Tuesday, March 04, 2008

Posting from the Library, Cause I Missed my Train--Musings on Schedules

It's my own fault--after enjoying a leisurely breakfast with my lovely wife at Main St Cafe, and then deciding to ride with her to the ice rink and bike to the station from there, instead of heading directly (and responsibly) to work, I missed the train by a few minutes, and now I'm posting from the Menlo Park library, where they have free WiFi.

(Actually I'm outside of the library, because they don't open til noon on tuesdays--and I've already seen half a dozen people turn back disappointedly in the ten minutes I've been here. Anyway, the signal strength is not great, but I'm getting through, and there's a decent shady spot where I can see my screen ok).

It's a bit of a wait til the next train, and this has me thinking about something I've mused over before--why should you have to adjust your schedule to fit the train's?

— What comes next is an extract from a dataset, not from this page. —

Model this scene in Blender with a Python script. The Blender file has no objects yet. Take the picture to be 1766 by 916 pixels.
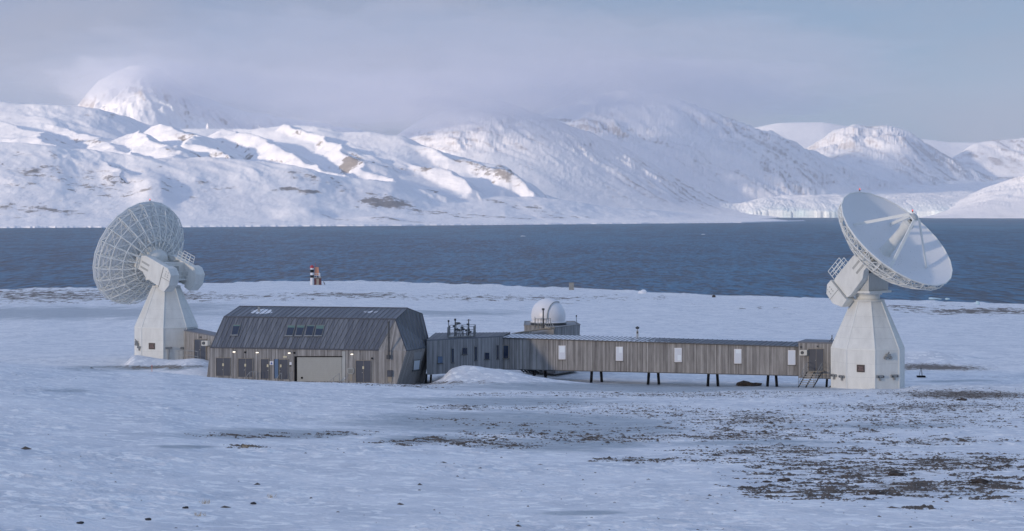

Why can't they just run trains often enough that you can just show up when you want, and expect one to come along in a few minutes?

This is not just an issue for slackers like me. For a lot of people with regular, non-dot-com jobs, this makes or breaks transit as a practical means of getting to work at all. If you're supposed to clock in a 9:00 am, a train that gets you there at 8:40 means you're wasting 20 minutes of your day, and if you take a train that gets you there at 9:20 too many times in a row, you're fired!

CalTrain operates lots of trains, but with all their specialized schedule types--locals, expresses and baby bullets, and mixed express/locals--maybe they're spreading themselves too thin. There are two big plusses to this approach--there are both fast trains for people going long distances, and closely spaced stops for people making shorter jaunts. Most transit systems only provide one type of service or another, with "commuter rail" (think Metrolink, ACE, Capitol Corridor) on one extreme and typical light rail systems on the other. Some systems, like BART, go for speed in the burbs and closely spaced stops in the city, a reasonable compromise.

CalTrain tries to offer both types of service throughout it's entire length, which is a good objective, but service frequency--and the railway's usefulness--suffers for it.

Well, I've killed enough time to head back to the station now!

3 comments:

Yokota Fritz said...

More frequent and faster trains are two of the reasons Caltrain would like to electrify.

Outside of commute hours there's not nearly enough traffic to justify more trains than what they do now. I don't have any real problem with adjusting my schedule to fit the transit schedule, and it's a great excuse to my boss at the end of the day. "Sorry! I'd love to stay and work on this but you know I have a train to catch."

Nick said...

If CalTrain electrifies with EMU's *and* can change work rules to reduce the number of people it takes to run each train (ideally, just one operator plus an occasional ticket inspector--so figure 1.5 per train) then it would make sense to run frequent, if short (single car?) trains in off-peak hours, like light rail systems do.

I don't really have any trouble adjusting to CalTrain myself, to be honest. But I think their temporally sparse service pretty much makes them useless to lots of people with "normal" jobs like retail clerks, office assistants, etc, who have set hours, even if their home and workplace happen to be near stations.

For these people, a light rail type of service, with a train every 10 mins, would be better, even if for long trips much slower, than what CalTrain offers.

Yokota Fritz said...

In Santa Clara County, you have slow, frequent and cheap on the 22 & 522 bus lines that more-or-less parallels the Caltrain line. Each of 22 & 522 runs every 15 minutes or better during non-peak hours. It's too bad VTA doesn't serve Menlo Park anymore, and I use samTrans only very rarely so I don't know what available.

The VTA schedules for 522 claim about an hour for the trip from the Shark Tank to Palo Alto, but the reality is closer to 90 minutes. The 522 is usually just barely faster than me riding my bike that distance.